Money. Sex. Kids. How you set the thermostat. Leaving dirty dishes in the sink. Whatever it is you and your partner find yourselves bickering about most often, you may be wondering if the relationship can last long term. Relationships are hard work, explains counselor Jessica Baum, but reframing a few key things can help make things easier
5 Must-Have Relationship Insights to Build a Lasting Partnership
- The “honeymoon phase” is very real: When you first meet someone and there are fireworks inside you, it feels SO good! Research says this phase lasts anywhere from two days to two years. Our brains actually release “feel good” chemicals like dopamine, norepinephrine, and serotonin when we start dating someone.
- So is what comes next: Our brains don’t pump out those goodies forever.

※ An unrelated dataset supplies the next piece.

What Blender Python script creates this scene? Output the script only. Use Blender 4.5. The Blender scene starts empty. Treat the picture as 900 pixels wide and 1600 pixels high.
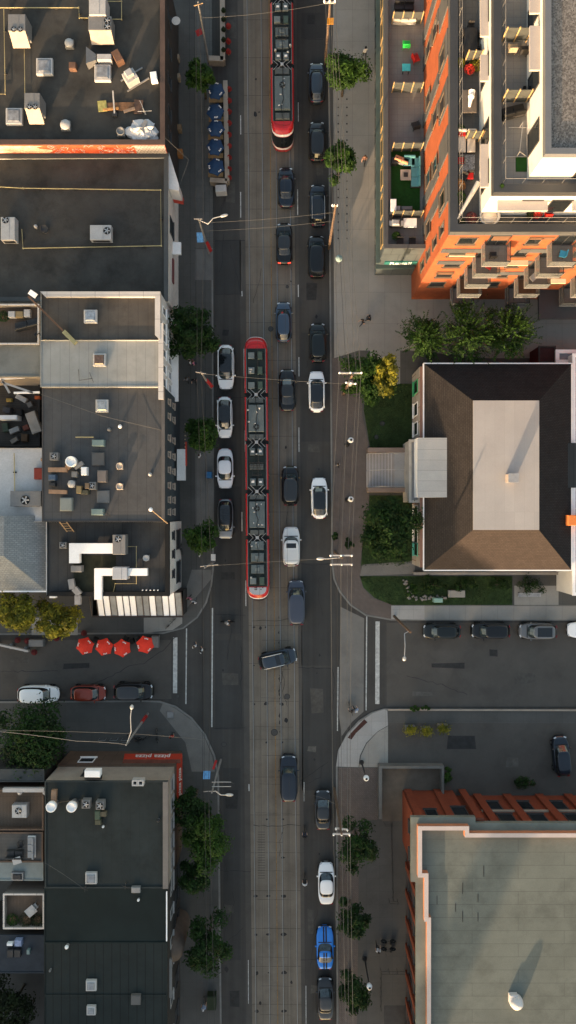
import bpy, bmesh, math, random
from mathutils import Vector, Matrix
R_ = math.radians
rnd = random.Random(7)
scene = bpy.context.scene
C = scene.collection
# ------------------------------------------------------------------ camera, sky, sun, exposure
H = 78.0; K = 13.6                     # flying height (m) and ground scale (photo px per m)
cd = bpy.data.cameras.new('camera'); cam = bpy.data.objects.new('camera', cd); C.objects.link(cam)
cam.location = (0, 0, H); cam.rotation_euler = (0, 0, 0)
cd.sensor_fit = 'VERTICAL'; cd.sensor_height = 36; cd.lens = H*K/1600*36
cd.clip_start = 1; cd.clip_end = 2000
scene.camera = cam
ELEV = R_(8.2); SUNDIR = Vector((-0.40*math.cos(ELEV), -0.9165*math.cos(ELEV), math.sin(ELEV)))
w = bpy.data.worlds.new('World'); scene.world = w; w.use_nodes = True
nt = w.node_tree; bg = nt.nodes['Background']
sky = nt.nodes.new('ShaderNodeTexSky'); sky.sky_type = 'NISHITA'; sky.sun_disc = False
sky.sun_elevation = ELEV; sky.sun_rotation = math.atan2(-0.40, -0.9165)
sky.air_density = 1.0; sky.dust_density = 3.0; sky.ozone_density = 0.0
nt.links.new(sky.outputs[0], bg.inputs[0]); bg.inputs[1].default_value = 0.15
sl = bpy.data.lights.new('sun', 'SUN'); sl.energy = 3.1; sl.angle = R_(0.6); sl.color = (1.0, 0.70, 0.44)
so = bpy.data.objects.new('sun', sl); C.objects.link(so)
so.rotation_euler = (-SUNDIR).to_track_quat('-Z', 'Y').to_euler(); so.location = (0, 0, 60)
scene.view_settings.view_transform = 'Standard'; scene.view_settings.look = 'None'
scene.view_settings.gamma = 1; scene.view_settings.use_curve_mapping = False
scene.view_settings.exposure = 1.9
# ------------------------------------------------------------------ helpers
def W(u, v, z=0.0):
    "photo pixel at a real height z -> real place"
    f = (H-z)/H/K
    return Vector(((u-450)*f, (800-v)*f, z))
def W2(u, v, z=0.0):
    p = W(u, v, z); return (p.x, p.y)
def tag(o, label=None, cat=None, group=None, kind=None):
    if label: o['label'] = label
    if cat: o['category'] = cat
    if group: o['group'] = group
    if kind: o['kind'] = kind
    return o
def empty(name, loc, rz=0, label=None, cat=None, group=None):
    o = bpy.data.objects.new(name, None); C.objects.link(o)
    o.location = loc; o.rotation_euler = (0, 0, rz); o.empty_display_size = .3
    return tag(o, label, cat, group)
class MB:
    def __init__(s): s.v = []; s.f = []; s.m = []; s.s = []
    def add(s, vs, fs, m=0, sm=False):
        b = len(s.v); s.v += [tuple(p) for p in vs]
        for f in fs:
            s.f.append([b+i for i in f]); s.m.append(m); s.s.append(sm)
        return s
    def box(s, c, d, rz=0, m=0, tp=1.0, rx=0, ry=0):
        x, y, z = d[0]/2, d[1]/2, d[2]/2
        vs = [(-x,-y,-z),(x,-y,-z),(x,y,-z),(-x,y,-z),(-x*tp,-y*tp,z),(x*tp,-y*tp,z),(x*tp,y*tp,z),(-x*tp,y*tp,z)]
        if rz or rx or ry:
            M = Matrix.Rotation(rz, 3, 'Z') @ Matrix.Rotation(ry, 3, 'Y') @ Matrix.Rotation(rx, 3, 'X')
            vs = [M @ Vector(p) for p in vs]
        vs = [(p[0]+c[0], p[1]+c[1], p[2]+c[2]) for p in vs]
        return s.add(vs, [(0,3,2,1),(4,5,6,7),(0,1,5,4),(1,2,6,5),(2,3,7,6),(3,0,4,7)], m)
    def cbox(s, c, d, ch=.04, rz=0, m=0):
        "box with chamfered top edges, c = centre of base"
        x, y, h = d[0]/2, d[1]/2, d[2]
        vs = []
        for (k, z) in ((0,0),(0,h-ch),(ch,h)):
            for sx, sy in ((-1,-1),(1,-1),(1,1),(-1,1)): vs.append(Vector((sx*(x-k), sy*(y-k), z)))
        M = Matrix.Rotation(rz, 3, 'Z'); vs = [M @ p + Vector(c) for p in vs]
        fs = [(0,3,2,1),(8,9,10,11)]
        for r in (0, 4):
            for i in range(4): j = (i+1) % 4; fs.append((r+i, r+j, r+4+j, r+4+i))
        return s.add(vs, fs, m)
    def prism(s, poly, z0, z1, m=0, mt=None, top=True, bottom=False):
        n = len(poly)
        a = sum(poly[i][0]*poly[(i+1)%n][1]-poly[(i+1)%n][0]*poly[i][1] for i in range(n))
        if a < 0: poly = poly[::-1]
        vs = [(p[0],p[1],z0) for p in poly]+[(p[0],p[1],z1) for p in poly]
        s.add(vs, [(i,(i+1)%n,n+(i+1)%n,n+i) for i in range(n)], m)
        if top: s.add([(p[0],p[1],z1) for p in poly], [list(range(n))], m if mt is None else mt)
        if bottom: s.add([(p[0],p[1],z0) for p in poly], [list(range(n))[::-1]], m)
        return s
    def sheet(s, poly, z, m=0):
        n = len(poly)
        a = sum(poly[i][0]*poly[(i+1)%n][1]-poly[(i+1)%n][0]*poly[i][1] for i in range(n))
        if a < 0: poly = poly[::-1]
        return s.add([(p[0],p[1],z) for p in poly], [list(range(n))], m)
    def cyl(s, c, r, h, n=16, m=0, r2=None, sm=True, cap=True):
        r2 = r if r2 is None else r2
        vs = [(c[0]+r*math.cos(2*math.pi*i/n), c[1]+r*math.sin(2*math.pi*i/n), c[2]) for i in range(n)]
        vs += [(c[0]+r2*math.cos(2*math.pi*i/n), c[1]+r2*math.sin(2*math.pi*i/n), c[2]+h) for i in range(n)]
        s.add(vs, [(i,(i+1)%n,n+(i+1)%n,n+i) for i in range(n)], m, sm)
        if cap: s.add(vs, [list(range(n))[::-1], list(range(n,2*n))], m)
        return s
    def lathe(s, c, prof, n=16, m=0, sm=True, M=None):
        vs = []; k = len(prof)
        for r, z in prof:
            for i in range(n):
                p = Vector((r*math.cos(2*math.pi*i/n), r*math.sin(2*math.pi*i/n), z))
                if M: p = M @ p
                vs.append((c[0]+p[0], c[1]+p[1], c[2]+p[2]))
        fs = [(a*n+i, a*n+(i+1)%n, (a+1)*n+(i+1)%n, (a+1)*n+i) for a in range(k-1) for i in range(n)]
        s.add(vs, fs, m, sm)
        if prof[-1][0] > 1e-4: s.add(vs, [list(range((k-1)*n, k*n))], m)
        return s
    def tube(s, pts, r, n=6, m=0, r2=None):
        pts = [Vector(p) for p in pts]; k = len(pts); vs = []
        for j, p in enumerate(pts):
            t = (pts[min(j+1,k-1)]-pts[max(j-1,0)]).normalized()
            a = t.cross(Vector((0,0,1)))
            if a.length < .05: a = t.cross(Vector((1,0,0)))
            a.normalize(); b = t.cross(a)
            rr = r if r2 is None else r+(r2-r)*j/(k-1)
            for i in range(n):
                q = p + a*rr*math.cos(2*math.pi*i/n) + b*rr*math.sin(2*math.pi*i/n); vs.append(tuple(q))
        fs = [(a*n+i, a*n+(i+1)%n, (a+1)*n+(i+1)%n, (a+1)*n+i) for a in range(k-1) for i in range(n)]
        s.add(vs, fs, m, True); s.add(vs, [list(range(n))[::-1], list(range((k-1)*n, k*n))], m)
        return s
    def beam(s, a, b, w, h, m=0):
        a = Vector(a); b = Vector(b); d = b-a
        t = d.normalized(); x = t.cross(Vector((0,0,1)))
        if x.length < .02: x = Vector((1,0,0))
        x.normalize(); z = x.cross(t)
        vs = [e + x*sx*w/2 + z*sz*h/2 for e in (a,b) for sx,sz in ((-1,-1),(1,-1),(1,1),(-1,1))]
        return s.add(vs, [(0,1,2,3),(7,6,5,4),(0,4,5,1),(1,5,6,2),(2,6,7,3),(3,7,4,0)], m)
    def grid(s, rows, m=0, sm=True, closed=True):
        n = len(rows[0]); vs = [p for r in rows for p in r]; fs = []
        for a in range(len(rows)-1):
            for i in range(n if closed else n-1):
                j = (i+1) % n; fs.append((a*n+i, a*n+j, (a+1)*n+j, (a+1)*n+i))
        return s.add(vs, fs, m, sm)
    def build(s, name, mats, parent=None, local=False):
        if not isinstance(mats, (list, tuple)): mats = [mats]
        me = bpy.data.meshes.new(name)
        vs = s.v
        if parent is not None and not local:
            L = Vector(parent.location); q = parent
            if q.parent is not None: L = L + Vector(q.parent.location)
            vs = [(p[0]-L[0], p[1]-L[1], p[2]-L[2]) for p in vs]
        me.from_pydata(vs, [], s.f); 
        for m in mats: me.materials.append(m)
        me.polygons.foreach_set('material_index', s.m); me.polygons.foreach_set('use_smooth', s.s)
        me.update()
        o = bpy.data.objects.new(name, me); C.objects.link(o)
        if parent is not None: o.parent = parent
        return o
def inset(poly, d):
    n = len(poly); a = sum(poly[i][0]*poly[(i+1)%n][1]-poly[(i+1)%n][0]*poly[i][1] for i in range(n))
    sg = 1 if a > 0 else -1; out = []
    for i in range(n):
        p0, p1, p2 = (Vector(poly[i-1][:2]), Vector(poly[i][:2]), Vector(poly[(i+1)%n][:2]))
        e1 = (p1-p0).normalized(); e2 = (p2-p1).normalized()
        n1 = Vector((-e1.y, e1.x))*sg; n2 = Vector((-e2.y, e2.x))*sg
        k = 1+n1.dot(n2); q = p1 + (n1+n2)*(d/max(k,.2)); out.append((q.x, q.y))
    return out
def ring(mb, po, pi, z0, z1, m=0):
    "closed wall ring between outer and inner outline"
    n = len(po)
    vs = [(p[0],p[1],z0) for p in po]+[(p[0],p[1],z1) for p in po]+[(p[0],p[1],z1) for p in pi]+[(p[0],p[1],z0) for p in pi]
    fs = []
    for i in range(n):
        j = (i+1)%n
        fs += [(i,j,n+j,n+i),(n+i,n+j,2*n+j,2*n+i),(2*n+i,2*n+j,3*n+j,3*n+i)]
    mb.add(vs, fs, m); return mb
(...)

The “love buzz” wears off, and we enter into the next natural stage of the relationship. Often times when this happens, people think that there’s something wrong in the relationship, but that’s not the case. It’s just time to navigate the less glamorous elements, like working through conflict.
- Taking ownership is everything: If you don’t know how to take ownership for your mistakes, you’ll never be really successful. The same goes for your partner. If you pick someone who can never say they’re sorry or own their behaviors — someone who always blames you — you’re in trouble. The blame game is problematic. A sign that you’re in a healthy relationship is when you can own your flaws and mistakes, and so can your partner. Taking ownership requires you to step into challenging feelings like shame or guilt so you can work through them and change your behavior. When we are brave and willing to take an honest, deep look within, we can step into responsibility. That is the catalyst for change and connection.
- Conflict is good: In order for a relationship to work, both parties have to openly speak their truth, which can lead to conflict. Avoiding conflict isn’t healthy; learning effective conflict resolution skills is. The best relationships happen when you can be yourself without overcompensating for your partner. Having a strong voice and speaking your truth will make you more appealing to your partner. If you lose your voice and overcompensate all the time, you lose your healthy autotomy and could possibly build resentment down the road.
- Romantic relationships bring out core fears: Your core fears will come up in your most romantic relationship. They are part of you, and the person who gets closest to you will activate old wounds. For example, if you have a fear of abandonment, that will come up. Or if you felt not good enough as a child, your partner will indirectly hit that nerve with you. Whatever is left unresolved in you will show up. Too often, we blame our partner for all our pain when in reality that pain is back logged. In fact, what is happening in the moment is about 10% of the cause of your experience if it feels overwhelming; the other 90% is your old “stuff.” This means that your current upset is deeper and older than you think. Your partner may be doing something that is causing you pain in the moment, but the pain is extra intense when you have felt that way before. Stay aware and stay open about exploring where the feeling started so you can take some blame off your partner.